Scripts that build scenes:
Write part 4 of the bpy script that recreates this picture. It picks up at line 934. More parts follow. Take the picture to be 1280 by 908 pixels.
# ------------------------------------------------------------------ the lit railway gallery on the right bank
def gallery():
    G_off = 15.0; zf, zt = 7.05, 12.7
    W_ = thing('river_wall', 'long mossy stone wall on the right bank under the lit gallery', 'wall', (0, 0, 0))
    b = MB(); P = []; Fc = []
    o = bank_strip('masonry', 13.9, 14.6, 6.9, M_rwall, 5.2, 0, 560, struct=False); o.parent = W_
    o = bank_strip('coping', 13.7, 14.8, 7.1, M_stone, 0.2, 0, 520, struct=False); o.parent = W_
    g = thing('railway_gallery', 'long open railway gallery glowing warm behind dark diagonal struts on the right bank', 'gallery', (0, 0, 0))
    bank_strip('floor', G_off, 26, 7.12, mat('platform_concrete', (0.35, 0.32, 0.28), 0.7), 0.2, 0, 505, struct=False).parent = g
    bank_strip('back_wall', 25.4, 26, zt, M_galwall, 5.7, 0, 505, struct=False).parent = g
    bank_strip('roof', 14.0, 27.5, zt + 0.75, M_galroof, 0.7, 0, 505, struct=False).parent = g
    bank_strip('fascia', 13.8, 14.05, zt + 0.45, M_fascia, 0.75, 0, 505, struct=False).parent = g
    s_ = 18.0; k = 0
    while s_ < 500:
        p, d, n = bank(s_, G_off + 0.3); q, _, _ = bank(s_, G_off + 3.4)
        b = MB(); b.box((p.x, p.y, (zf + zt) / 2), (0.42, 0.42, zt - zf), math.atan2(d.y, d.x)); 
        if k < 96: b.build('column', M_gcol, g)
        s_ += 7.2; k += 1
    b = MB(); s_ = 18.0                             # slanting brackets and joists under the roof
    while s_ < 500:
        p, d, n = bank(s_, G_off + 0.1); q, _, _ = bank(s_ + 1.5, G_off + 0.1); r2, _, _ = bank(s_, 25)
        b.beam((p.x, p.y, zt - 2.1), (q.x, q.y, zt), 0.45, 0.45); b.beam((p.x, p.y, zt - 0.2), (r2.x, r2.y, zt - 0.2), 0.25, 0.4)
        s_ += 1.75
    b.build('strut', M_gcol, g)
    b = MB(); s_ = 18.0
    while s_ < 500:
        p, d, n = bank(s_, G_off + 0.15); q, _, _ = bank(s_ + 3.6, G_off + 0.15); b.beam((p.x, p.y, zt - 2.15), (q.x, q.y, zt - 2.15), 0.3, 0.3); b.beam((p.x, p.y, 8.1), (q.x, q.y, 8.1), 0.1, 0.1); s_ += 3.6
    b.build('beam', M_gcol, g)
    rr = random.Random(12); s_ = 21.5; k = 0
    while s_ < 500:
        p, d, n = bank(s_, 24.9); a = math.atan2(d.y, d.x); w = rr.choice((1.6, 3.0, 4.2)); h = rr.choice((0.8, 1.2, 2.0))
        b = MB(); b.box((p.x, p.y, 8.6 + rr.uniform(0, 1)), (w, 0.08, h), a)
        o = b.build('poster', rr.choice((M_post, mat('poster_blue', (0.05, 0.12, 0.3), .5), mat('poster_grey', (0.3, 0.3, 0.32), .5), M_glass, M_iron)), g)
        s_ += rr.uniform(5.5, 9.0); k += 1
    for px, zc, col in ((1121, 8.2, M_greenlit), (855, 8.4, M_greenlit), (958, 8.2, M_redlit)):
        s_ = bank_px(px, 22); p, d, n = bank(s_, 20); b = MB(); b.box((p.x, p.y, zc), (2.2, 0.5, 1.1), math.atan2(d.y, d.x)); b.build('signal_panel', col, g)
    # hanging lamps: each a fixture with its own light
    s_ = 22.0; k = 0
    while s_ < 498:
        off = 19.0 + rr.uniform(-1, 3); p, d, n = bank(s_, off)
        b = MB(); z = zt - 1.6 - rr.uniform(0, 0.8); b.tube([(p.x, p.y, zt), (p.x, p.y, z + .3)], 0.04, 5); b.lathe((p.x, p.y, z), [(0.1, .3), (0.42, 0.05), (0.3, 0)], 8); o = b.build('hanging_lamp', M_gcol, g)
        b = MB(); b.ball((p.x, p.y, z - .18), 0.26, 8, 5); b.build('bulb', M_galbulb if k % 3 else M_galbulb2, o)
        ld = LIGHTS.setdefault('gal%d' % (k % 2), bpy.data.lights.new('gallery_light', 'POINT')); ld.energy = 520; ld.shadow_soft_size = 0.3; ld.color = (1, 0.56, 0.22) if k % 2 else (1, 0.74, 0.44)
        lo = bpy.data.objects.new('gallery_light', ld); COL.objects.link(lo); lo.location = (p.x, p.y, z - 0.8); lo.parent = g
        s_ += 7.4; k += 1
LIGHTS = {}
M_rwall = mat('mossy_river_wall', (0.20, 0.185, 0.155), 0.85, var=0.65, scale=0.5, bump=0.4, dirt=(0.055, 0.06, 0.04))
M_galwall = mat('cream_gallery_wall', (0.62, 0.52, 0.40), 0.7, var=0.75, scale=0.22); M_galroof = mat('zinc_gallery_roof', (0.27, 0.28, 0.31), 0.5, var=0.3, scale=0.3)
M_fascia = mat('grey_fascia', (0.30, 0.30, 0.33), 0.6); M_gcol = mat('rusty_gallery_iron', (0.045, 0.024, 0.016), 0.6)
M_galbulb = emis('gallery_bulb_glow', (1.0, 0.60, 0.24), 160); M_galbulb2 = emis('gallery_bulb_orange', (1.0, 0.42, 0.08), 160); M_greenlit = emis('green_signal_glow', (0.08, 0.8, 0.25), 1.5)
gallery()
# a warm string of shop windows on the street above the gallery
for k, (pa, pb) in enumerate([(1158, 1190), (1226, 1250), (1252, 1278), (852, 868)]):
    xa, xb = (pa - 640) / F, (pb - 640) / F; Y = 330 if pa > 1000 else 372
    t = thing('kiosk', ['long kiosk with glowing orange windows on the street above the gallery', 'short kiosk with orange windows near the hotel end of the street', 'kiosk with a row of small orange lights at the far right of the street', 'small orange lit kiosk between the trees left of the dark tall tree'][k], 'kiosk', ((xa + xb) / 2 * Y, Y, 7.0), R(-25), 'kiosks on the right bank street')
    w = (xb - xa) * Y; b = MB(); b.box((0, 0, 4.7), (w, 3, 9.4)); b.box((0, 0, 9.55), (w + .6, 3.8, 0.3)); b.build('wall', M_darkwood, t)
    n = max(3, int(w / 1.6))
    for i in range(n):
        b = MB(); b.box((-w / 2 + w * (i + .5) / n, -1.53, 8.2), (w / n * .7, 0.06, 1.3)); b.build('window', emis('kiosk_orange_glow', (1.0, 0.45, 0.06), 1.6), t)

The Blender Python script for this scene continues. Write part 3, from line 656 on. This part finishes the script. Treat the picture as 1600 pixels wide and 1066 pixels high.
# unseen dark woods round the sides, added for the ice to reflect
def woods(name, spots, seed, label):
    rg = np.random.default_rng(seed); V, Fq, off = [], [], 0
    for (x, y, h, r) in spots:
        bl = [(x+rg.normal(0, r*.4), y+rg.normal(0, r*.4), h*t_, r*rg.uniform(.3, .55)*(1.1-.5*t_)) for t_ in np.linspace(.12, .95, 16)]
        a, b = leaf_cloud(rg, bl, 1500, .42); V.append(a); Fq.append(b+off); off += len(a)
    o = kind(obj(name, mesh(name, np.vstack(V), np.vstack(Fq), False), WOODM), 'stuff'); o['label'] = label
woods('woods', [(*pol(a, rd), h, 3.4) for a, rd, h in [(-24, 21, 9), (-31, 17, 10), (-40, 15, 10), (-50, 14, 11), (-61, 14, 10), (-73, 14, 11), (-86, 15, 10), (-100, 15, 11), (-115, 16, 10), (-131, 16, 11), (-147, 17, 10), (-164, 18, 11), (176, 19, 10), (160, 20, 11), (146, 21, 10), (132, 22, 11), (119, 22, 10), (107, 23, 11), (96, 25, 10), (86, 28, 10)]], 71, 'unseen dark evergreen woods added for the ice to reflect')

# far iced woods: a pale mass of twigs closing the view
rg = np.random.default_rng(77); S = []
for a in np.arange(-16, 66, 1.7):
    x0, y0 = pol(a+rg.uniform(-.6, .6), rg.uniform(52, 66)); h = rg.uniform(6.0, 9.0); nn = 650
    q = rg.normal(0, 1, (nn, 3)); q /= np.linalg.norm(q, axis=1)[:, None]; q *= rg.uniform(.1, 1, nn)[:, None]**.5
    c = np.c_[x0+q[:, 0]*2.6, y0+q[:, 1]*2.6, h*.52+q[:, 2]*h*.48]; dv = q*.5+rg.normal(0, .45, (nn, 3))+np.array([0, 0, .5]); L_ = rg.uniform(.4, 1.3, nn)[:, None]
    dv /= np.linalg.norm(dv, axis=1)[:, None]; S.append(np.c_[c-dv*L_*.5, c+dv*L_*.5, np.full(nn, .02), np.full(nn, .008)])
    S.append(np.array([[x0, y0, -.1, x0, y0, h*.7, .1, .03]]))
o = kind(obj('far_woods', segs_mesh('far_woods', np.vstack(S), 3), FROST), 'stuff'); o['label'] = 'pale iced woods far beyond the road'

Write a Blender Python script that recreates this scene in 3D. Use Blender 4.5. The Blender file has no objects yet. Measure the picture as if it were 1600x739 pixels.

Stated task. Find the lines that include the string "objects", then copy each of them.

Response to the task.
        lo = bpy.data.objects.new('gallery_light', ld); COL.objects.link(lo); lo.location = (p.x, p.y, z - 0.8); lo.parent = g
Write a Blender Python script that recreates this scene in 3D. Use Blender 4.5. The Blender file has no objects yet. Measure the picture as if it were 1600x739 pixels.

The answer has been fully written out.